• **Description of the task**: Pick out the lines in the listing below that contain the word "pixels" and copy them.

• **Raw data**:
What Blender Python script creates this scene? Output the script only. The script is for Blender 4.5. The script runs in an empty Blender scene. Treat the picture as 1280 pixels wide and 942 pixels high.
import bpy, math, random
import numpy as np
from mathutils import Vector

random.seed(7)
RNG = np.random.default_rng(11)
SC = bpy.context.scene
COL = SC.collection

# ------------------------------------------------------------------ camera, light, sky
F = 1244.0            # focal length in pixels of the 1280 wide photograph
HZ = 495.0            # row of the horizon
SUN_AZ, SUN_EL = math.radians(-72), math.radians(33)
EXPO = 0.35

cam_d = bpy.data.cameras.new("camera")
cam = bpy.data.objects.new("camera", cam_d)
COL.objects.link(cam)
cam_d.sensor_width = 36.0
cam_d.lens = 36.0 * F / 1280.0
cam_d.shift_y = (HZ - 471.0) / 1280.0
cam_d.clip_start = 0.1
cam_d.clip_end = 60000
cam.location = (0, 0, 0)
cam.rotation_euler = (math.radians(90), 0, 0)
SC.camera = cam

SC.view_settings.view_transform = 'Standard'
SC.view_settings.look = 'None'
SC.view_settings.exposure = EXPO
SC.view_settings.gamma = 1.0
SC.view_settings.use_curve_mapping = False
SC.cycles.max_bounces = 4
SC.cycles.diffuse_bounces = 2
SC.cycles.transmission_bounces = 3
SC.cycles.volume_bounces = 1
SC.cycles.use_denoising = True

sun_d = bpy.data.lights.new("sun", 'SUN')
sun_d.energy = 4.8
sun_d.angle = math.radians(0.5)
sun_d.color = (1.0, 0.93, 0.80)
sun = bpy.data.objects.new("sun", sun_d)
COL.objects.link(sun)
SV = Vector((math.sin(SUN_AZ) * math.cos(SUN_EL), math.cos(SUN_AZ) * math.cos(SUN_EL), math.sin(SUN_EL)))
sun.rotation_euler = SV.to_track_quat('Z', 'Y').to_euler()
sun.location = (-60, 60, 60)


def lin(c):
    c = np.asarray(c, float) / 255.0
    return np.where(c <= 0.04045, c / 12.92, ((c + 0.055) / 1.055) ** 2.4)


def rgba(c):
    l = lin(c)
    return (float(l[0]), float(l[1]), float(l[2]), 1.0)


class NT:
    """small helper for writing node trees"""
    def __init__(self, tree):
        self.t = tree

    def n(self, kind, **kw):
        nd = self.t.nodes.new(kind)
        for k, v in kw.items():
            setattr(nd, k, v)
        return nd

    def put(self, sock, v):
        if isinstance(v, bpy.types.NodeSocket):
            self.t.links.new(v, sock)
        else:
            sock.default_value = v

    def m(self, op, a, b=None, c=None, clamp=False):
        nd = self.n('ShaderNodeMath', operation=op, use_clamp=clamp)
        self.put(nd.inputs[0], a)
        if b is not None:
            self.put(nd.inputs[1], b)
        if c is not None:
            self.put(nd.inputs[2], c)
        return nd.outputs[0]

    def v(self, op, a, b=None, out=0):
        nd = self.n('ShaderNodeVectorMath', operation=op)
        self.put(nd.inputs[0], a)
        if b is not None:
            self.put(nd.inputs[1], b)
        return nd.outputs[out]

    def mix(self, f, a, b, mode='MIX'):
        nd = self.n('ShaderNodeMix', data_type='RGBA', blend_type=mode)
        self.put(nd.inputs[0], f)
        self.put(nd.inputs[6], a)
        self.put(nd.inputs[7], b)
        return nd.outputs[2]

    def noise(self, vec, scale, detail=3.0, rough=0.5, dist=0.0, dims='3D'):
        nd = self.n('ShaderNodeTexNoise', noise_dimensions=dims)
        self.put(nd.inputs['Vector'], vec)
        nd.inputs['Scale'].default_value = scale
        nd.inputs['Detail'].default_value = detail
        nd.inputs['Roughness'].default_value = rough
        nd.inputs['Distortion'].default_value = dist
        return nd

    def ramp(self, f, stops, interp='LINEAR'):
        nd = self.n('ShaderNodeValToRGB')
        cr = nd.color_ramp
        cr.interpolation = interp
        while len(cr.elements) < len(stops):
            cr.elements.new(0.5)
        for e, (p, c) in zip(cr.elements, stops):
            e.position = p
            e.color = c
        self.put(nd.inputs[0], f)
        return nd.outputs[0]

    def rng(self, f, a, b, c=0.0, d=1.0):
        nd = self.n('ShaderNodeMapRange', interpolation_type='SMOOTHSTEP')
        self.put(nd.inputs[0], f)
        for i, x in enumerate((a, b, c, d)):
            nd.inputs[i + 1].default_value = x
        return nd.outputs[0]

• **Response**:
What Blender Python script creates this scene? Output the script only. The script is for Blender 4.5. The script runs in an empty Blender scene. Treat the picture as 1280 pixels wide and 942 pixels high.
F = 1244.0            # focal length in pixels of the 1280 wide photograph